»»

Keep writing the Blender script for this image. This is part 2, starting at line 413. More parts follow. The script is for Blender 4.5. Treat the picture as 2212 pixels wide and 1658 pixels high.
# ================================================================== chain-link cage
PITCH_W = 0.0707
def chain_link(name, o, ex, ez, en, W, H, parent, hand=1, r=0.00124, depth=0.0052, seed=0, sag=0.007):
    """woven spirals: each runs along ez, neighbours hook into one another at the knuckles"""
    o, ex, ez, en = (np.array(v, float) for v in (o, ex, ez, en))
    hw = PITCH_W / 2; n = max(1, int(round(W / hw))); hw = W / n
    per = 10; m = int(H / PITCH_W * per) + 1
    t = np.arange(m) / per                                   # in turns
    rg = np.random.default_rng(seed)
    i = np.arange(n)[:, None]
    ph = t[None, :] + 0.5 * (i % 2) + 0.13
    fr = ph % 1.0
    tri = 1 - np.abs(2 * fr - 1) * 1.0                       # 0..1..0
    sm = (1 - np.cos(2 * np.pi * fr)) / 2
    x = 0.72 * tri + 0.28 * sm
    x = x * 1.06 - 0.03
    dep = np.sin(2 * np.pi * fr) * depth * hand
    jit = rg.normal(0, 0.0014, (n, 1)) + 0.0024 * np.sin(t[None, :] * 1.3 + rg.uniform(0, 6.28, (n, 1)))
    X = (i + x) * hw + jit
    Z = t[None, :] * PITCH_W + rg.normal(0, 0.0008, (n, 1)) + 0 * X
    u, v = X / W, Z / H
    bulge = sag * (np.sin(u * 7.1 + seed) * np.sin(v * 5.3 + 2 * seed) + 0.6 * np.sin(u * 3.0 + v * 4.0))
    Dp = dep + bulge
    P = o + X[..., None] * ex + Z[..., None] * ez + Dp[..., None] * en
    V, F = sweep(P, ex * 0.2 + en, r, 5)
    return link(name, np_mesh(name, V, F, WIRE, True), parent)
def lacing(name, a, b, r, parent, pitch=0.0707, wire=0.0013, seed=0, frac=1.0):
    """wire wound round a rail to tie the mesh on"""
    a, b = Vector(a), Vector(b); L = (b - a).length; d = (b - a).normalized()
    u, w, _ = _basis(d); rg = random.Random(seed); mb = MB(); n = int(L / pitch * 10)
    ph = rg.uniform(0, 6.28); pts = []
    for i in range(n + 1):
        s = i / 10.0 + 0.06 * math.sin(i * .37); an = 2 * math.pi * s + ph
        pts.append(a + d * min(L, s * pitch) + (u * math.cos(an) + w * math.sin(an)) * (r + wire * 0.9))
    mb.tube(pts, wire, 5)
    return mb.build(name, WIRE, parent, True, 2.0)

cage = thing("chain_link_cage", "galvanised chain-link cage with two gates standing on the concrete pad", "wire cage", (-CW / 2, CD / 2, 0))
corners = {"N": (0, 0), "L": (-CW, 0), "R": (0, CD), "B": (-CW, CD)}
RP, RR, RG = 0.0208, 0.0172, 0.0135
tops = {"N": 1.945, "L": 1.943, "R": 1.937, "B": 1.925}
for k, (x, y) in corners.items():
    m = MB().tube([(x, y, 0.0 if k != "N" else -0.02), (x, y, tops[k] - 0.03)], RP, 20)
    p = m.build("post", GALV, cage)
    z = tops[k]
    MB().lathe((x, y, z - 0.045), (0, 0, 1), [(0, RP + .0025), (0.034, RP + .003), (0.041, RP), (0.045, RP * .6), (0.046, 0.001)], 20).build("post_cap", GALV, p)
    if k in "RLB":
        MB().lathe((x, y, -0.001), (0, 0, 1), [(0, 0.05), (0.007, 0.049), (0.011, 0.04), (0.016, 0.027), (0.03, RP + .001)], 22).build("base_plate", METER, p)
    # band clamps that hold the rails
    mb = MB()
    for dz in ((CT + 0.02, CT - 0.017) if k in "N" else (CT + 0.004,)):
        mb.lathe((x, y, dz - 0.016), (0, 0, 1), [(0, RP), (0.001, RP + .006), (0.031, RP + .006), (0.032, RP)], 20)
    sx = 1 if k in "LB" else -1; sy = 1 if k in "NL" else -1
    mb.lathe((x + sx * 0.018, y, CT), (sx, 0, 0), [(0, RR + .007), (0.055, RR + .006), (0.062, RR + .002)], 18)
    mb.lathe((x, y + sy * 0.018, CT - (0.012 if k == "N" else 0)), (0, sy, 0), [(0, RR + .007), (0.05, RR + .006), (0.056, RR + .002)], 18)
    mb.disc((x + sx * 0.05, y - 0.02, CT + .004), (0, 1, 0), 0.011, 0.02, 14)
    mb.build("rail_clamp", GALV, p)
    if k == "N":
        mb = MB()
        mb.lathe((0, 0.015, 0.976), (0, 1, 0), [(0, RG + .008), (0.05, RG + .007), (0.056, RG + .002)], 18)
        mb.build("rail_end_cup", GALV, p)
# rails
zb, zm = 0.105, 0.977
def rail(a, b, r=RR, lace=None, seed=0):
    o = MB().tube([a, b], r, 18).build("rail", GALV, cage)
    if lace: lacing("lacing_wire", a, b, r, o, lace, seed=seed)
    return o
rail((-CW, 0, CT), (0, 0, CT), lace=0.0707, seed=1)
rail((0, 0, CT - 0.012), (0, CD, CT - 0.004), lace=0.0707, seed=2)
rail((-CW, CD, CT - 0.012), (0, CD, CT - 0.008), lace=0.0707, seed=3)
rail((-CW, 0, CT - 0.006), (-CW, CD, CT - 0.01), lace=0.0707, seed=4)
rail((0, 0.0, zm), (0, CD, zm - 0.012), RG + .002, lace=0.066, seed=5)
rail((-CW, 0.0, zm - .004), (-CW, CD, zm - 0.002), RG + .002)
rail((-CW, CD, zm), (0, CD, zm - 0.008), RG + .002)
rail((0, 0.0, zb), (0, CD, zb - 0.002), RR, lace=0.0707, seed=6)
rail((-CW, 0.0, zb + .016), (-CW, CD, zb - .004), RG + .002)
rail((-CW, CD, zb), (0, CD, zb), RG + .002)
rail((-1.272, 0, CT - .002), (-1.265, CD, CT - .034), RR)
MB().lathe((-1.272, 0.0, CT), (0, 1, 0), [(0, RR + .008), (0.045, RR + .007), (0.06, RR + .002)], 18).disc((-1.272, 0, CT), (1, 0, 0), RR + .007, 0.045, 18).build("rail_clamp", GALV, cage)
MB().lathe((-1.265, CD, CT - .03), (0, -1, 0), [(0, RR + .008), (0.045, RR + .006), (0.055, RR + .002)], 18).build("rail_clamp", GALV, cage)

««

**Problem**
Print the listing above in its entirety, with every line exact.

**Output of the task**
Keep writing the Blender script for this image. This is part 2, starting at line 413. More parts follow. The script is for Blender 4.5. Treat the picture as 2212 pixels wide and 1658 pixels high.
# ================================================================== chain-link cage
PITCH_W = 0.0707
def chain_link(name, o, ex, ez, en, W, H, parent, hand=1, r=0.00124, depth=0.0052, seed=0, sag=0.007):
    """woven spirals: each runs along ez, neighbours hook into one another at the knuckles"""
    o, ex, ez, en = (np.array(v, float) for v in (o, ex, ez, en))
    hw = PITCH_W / 2; n = max(1, int(round(W / hw))); hw = W / n
    per = 10; m = int(H / PITCH_W * per) + 1
    t = np.arange(m) / per                                   # in turns
    rg = np.random.default_rng(seed)
    i = np.arange(n)[:, None]
    ph = t[None, :] + 0.5 * (i % 2) + 0.13
    fr = ph % 1.0
    tri = 1 - np.abs(2 * fr - 1) * 1.0                       # 0..1..0
    sm = (1 - np.cos(2 * np.pi * fr)) / 2
    x = 0.72 * tri + 0.28 * sm
    x = x * 1.06 - 0.03
    dep = np.sin(2 * np.pi * fr) * depth * hand
    jit = rg.normal(0, 0.0014, (n, 1)) + 0.0024 * np.sin(t[None, :] * 1.3 + rg.uniform(0, 6.28, (n, 1)))
    X = (i + x) * hw + jit
    Z = t[None, :] * PITCH_W + rg.normal(0, 0.0008, (n, 1)) + 0 * X
    u, v = X / W, Z / H
    bulge = sag * (np.sin(u * 7.1 + seed) * np.sin(v * 5.3 + 2 * seed) + 0.6 * np.sin(u * 3.0 + v * 4.0))
    Dp = dep + bulge
    P = o + X[..., None] * ex + Z[..., None] * ez + Dp[..., None] * en
    V, F = sweep(P, ex * 0.2 + en, r, 5)
    return link(name, np_mesh(name, V, F, WIRE, True), parent)
def lacing(name, a, b, r, parent, pitch=0.0707, wire=0.0013, seed=0, frac=1.0):
    """wire wound round a rail to tie the mesh on"""
    a, b = Vector(a), Vector(b); L = (b - a).length; d = (b - a).normalized()
    u, w, _ = _basis(d); rg = random.Random(seed); mb = MB(); n = int(L / pitch * 10)
    ph = rg.uniform(0, 6.28); pts = []
    for i in range(n + 1):
        s = i / 10.0 + 0.06 * math.sin(i * .37); an = 2 * math.pi * s + ph
        pts.append(a + d * min(L, s * pitch) + (u * math.cos(an) + w * math.sin(an)) * (r + wire * 0.9))
    mb.tube(pts, wire, 5)
    return mb.build(name, WIRE, parent, True, 2.0)

cage = thing("chain_link_cage", "galvanised chain-link cage with two gates standing on the concrete pad", "wire cage", (-CW / 2, CD / 2, 0))
corners = {"N": (0, 0), "L": (-CW, 0), "R": (0, CD), "B": (-CW, CD)}
RP, RR, RG = 0.0208, 0.0172, 0.0135
tops = {"N": 1.945, "L": 1.943, "R": 1.937, "B": 1.925}
for k, (x, y) in corners.items():
    m = MB().tube([(x, y, 0.0 if k != "N" else -0.02), (x, y, tops[k] - 0.03)], RP, 20)
    p = m.build("post", GALV, cage)
    z = tops[k]
    MB().lathe((x, y, z - 0.045), (0, 0, 1), [(0, RP + .0025), (0.034, RP + .003), (0.041, RP), (0.045, RP * .6), (0.046, 0.001)], 20).build("post_cap", GALV, p)
    if k in "RLB":
        MB().lathe((x, y, -0.001), (0, 0, 1), [(0, 0.05), (0.007, 0.049), (0.011, 0.04), (0.016, 0.027), (0.03, RP + .001)], 22).build("base_plate", METER, p)
    # band clamps that hold the rails
    mb = MB()
    for dz in ((CT + 0.02, CT - 0.017) if k in "N" else (CT + 0.004,)):
        mb.lathe((x, y, dz - 0.016), (0, 0, 1), [(0, RP), (0.001, RP + .006), (0.031, RP + .006), (0.032, RP)], 20)
    sx = 1 if k in "LB" else -1; sy = 1 if k in "NL" else -1
    mb.lathe((x + sx * 0.018, y, CT), (sx, 0, 0), [(0, RR + .007), (0.055, RR + .006), (0.062, RR + .002)], 18)
    mb.lathe((x, y + sy * 0.018, CT - (0.012 if k == "N" else 0)), (0, sy, 0), [(0, RR + .007), (0.05, RR + .006), (0.056, RR + .002)], 18)
    mb.disc((x + sx * 0.05, y - 0.02, CT + .004), (0, 1, 0), 0.011, 0.02, 14)
    mb.build("rail_clamp", GALV, p)
    if k == "N":
        mb = MB()
        mb.lathe((0, 0.015, 0.976), (0, 1, 0), [(0, RG + .008), (0.05, RG + .007), (0.056, RG + .002)], 18)
        mb.build("rail_end_cup", GALV, p)
# rails
zb, zm = 0.105, 0.977
def rail(a, b, r=RR, lace=None, seed=0):
    o = MB().tube([a, b], r, 18).build("rail", GALV, cage)
    if lace: lacing("lacing_wire", a, b, r, o, lace, seed=seed)
    return o
rail((-CW, 0, CT), (0, 0, CT), lace=0.0707, seed=1)
rail((0, 0, CT - 0.012), (0, CD, CT - 0.004), lace=0.0707, seed=2)
rail((-CW, CD, CT - 0.012), (0, CD, CT - 0.008), lace=0.0707, seed=3)
rail((-CW, 0, CT - 0.006), (-CW, CD, CT - 0.01), lace=0.0707, seed=4)
rail((0, 0.0, zm), (0, CD, zm - 0.012), RG + .002, lace=0.066, seed=5)
rail((-CW, 0.0, zm - .004), (-CW, CD, zm - 0.002), RG + .002)
rail((-CW, CD, zm), (0, CD, zm - 0.008), RG + .002)
rail((0, 0.0, zb), (0, CD, zb - 0.002), RR, lace=0.0707, seed=6)
rail((-CW, 0.0, zb + .016), (-CW, CD, zb - .004), RG + .002)
rail((-CW, CD, zb), (0, CD, zb), RG + .002)
rail((-1.272, 0, CT - .002), (-1.265, CD, CT - .034), RR)
MB().lathe((-1.272, 0.0, CT), (0, 1, 0), [(0, RR + .008), (0.045, RR + .007), (0.06, RR + .002)], 18).disc((-1.272, 0, CT), (1, 0, 0), RR + .007, 0.045, 18).build("rail_clamp", GALV, cage)
MB().lathe((-1.265, CD, CT - .03), (0, -1, 0), [(0, RR + .008), (0.045, RR + .006), (0.055, RR + .002)], 18).build("rail_clamp", GALV, cage)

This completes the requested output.